Lattices over Bass rings and graph agglomerations

TL;DR

This paper explores the factorization properties of modules over Bass rings by linking their monoids to graph agglomerations, revealing finite-type transfer Krull structures and conditions for half-factoriality.

Contribution

It introduces a transfer homomorphism from the monoid of modules over Bass rings to graph agglomeration monoids, enabling new finiteness and factorization results.

Findings

The monoid T(R) is transfer Krull of finite type.

Conditions for T(R) to be half-factorial are characterized.

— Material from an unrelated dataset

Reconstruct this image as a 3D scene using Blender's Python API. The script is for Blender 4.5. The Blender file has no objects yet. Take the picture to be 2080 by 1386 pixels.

Graph agglomeration monoids are of independent mathematical interest.

Abstract

We study direct-sum decompositions of torsion-free, finitely generated modules over a (commutative) Bass ring $R$ through the factorization theory of the corresponding monoid $T(R)$. Results of Levy-Wiegand and Levy-Odenthal together with a study of the local case yield an explicit description of $T(R)$. The monoid is typically neither factorial nor cancellative. Nevertheless, we construct a transfer homomorphism to a monoid of graph agglomerations--a natural class of monoids serving as combinatorial models for the factorization theory of $T(R)$. As a consequence, the monoid $T(R)$ is transfer Krull of finite type and several finiteness results on arithmetical invariants apply. We also establish results on the elasticity of $T(R)$ and characterize when $T(R)$ is half-factorial. (Factoriality, that is, torsion-free Krull-Remak-Schmidt-Azumaya, is characterized by a theorem of Levy-Odenthal.) The monoids of graph agglomerations introduced here are also of independent interest.